### STATED PROBLEM
Copy exactly, please, the lines of the data from its start through the line containing "PI = math.pi".

### DATA RECORDS
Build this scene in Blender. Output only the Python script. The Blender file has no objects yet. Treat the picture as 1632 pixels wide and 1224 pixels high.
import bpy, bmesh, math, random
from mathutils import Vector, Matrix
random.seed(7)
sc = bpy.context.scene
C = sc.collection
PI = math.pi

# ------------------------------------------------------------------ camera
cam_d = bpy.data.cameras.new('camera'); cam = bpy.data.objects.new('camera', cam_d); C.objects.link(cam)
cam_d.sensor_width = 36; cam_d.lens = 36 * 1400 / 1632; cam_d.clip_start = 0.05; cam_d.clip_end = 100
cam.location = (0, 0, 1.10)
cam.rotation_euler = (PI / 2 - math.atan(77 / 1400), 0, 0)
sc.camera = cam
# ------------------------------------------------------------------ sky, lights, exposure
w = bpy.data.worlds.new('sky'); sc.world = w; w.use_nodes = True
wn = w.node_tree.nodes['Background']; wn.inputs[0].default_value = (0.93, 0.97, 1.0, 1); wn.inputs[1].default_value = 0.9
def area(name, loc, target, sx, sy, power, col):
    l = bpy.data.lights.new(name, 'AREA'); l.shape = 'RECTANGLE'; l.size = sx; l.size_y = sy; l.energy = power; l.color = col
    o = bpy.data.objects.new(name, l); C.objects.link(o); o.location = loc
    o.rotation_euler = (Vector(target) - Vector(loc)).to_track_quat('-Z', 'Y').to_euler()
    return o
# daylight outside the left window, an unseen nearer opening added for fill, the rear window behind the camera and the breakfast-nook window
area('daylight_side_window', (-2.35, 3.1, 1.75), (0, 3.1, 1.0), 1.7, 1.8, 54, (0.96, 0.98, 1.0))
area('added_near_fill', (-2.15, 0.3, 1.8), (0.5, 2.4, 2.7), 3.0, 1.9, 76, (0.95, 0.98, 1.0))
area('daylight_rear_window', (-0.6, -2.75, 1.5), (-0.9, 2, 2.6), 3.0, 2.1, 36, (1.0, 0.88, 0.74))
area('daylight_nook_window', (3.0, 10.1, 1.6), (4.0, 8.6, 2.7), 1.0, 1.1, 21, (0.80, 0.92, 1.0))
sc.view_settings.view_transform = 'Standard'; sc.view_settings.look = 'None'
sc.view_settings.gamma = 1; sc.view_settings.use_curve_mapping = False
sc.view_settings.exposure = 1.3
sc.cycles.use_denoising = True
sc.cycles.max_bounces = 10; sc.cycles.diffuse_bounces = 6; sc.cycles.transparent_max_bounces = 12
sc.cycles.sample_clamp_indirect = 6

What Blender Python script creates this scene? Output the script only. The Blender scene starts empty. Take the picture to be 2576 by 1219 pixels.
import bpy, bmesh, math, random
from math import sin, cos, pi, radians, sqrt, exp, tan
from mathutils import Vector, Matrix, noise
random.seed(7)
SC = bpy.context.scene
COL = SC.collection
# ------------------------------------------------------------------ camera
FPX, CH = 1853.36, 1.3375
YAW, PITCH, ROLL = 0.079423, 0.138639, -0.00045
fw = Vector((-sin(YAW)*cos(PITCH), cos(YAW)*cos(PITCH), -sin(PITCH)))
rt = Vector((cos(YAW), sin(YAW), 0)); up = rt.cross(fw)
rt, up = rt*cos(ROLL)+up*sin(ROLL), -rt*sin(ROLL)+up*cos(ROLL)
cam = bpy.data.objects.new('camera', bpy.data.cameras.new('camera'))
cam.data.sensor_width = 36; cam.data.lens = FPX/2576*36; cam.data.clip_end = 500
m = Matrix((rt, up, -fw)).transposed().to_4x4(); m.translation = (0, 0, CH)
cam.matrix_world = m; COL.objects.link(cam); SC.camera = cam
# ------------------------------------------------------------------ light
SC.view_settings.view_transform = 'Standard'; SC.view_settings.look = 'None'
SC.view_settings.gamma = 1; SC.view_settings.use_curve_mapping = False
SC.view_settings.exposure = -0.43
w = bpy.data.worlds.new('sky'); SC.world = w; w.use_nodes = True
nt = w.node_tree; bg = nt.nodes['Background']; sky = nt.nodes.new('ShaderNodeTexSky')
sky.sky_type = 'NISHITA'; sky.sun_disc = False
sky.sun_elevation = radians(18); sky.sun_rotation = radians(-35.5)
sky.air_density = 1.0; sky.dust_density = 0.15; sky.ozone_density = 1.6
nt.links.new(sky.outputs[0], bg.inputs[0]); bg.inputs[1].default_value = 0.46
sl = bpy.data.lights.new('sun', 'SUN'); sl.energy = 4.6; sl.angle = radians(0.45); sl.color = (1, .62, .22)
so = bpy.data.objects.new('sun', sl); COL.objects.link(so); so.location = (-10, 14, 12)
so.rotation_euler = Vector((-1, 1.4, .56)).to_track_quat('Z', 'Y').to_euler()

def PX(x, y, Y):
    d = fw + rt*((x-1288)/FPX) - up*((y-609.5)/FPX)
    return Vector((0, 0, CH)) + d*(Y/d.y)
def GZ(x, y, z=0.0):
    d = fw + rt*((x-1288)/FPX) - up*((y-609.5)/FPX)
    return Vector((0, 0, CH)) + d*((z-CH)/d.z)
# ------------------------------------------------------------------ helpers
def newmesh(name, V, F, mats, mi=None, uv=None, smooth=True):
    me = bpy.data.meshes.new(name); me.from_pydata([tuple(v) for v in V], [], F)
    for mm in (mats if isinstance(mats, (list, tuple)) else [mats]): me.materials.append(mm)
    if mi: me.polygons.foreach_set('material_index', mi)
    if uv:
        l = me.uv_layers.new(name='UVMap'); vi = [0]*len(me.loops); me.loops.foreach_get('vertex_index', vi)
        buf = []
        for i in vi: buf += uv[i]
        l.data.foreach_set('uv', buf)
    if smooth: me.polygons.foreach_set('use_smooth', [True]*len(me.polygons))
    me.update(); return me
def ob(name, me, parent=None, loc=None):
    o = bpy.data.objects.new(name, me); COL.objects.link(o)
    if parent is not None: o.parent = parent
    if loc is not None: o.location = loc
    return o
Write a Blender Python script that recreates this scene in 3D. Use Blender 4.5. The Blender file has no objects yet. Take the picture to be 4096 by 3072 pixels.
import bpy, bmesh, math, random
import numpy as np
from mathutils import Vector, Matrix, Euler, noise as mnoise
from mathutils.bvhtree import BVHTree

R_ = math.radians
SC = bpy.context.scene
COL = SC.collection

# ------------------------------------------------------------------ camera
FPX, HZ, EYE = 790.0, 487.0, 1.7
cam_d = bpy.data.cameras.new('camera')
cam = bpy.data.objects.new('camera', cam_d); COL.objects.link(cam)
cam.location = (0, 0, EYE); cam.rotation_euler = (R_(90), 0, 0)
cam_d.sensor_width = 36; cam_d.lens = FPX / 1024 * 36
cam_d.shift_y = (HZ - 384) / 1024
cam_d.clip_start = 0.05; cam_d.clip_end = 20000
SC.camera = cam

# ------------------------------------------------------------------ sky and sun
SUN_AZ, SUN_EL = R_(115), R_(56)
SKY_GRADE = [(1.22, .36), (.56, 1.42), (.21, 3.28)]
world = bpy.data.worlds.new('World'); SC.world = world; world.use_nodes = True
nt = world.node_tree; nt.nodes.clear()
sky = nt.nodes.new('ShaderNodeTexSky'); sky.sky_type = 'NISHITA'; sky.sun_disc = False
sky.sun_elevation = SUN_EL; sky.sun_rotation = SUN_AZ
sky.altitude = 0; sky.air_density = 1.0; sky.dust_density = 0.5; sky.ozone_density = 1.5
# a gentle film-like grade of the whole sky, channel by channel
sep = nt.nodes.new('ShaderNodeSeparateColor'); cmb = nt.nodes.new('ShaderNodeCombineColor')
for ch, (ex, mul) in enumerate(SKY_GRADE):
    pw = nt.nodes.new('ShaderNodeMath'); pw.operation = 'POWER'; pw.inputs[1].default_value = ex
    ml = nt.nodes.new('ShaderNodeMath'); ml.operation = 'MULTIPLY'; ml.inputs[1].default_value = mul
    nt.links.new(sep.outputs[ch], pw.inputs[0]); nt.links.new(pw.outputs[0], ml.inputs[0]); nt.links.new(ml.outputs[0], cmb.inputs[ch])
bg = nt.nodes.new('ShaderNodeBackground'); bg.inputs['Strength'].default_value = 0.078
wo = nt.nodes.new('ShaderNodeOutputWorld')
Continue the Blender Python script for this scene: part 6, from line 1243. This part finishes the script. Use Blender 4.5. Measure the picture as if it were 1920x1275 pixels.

### SOLVED EXERCISE
Build this scene in Blender. Output only the Python script. The Blender file has no objects yet. Treat the picture as 1632 pixels wide and 1224 pixels high.
import bpy, bmesh, math, random
from mathutils import Vector, Matrix
random.seed(7)
sc = bpy.context.scene
C = sc.collection
PI = math.pi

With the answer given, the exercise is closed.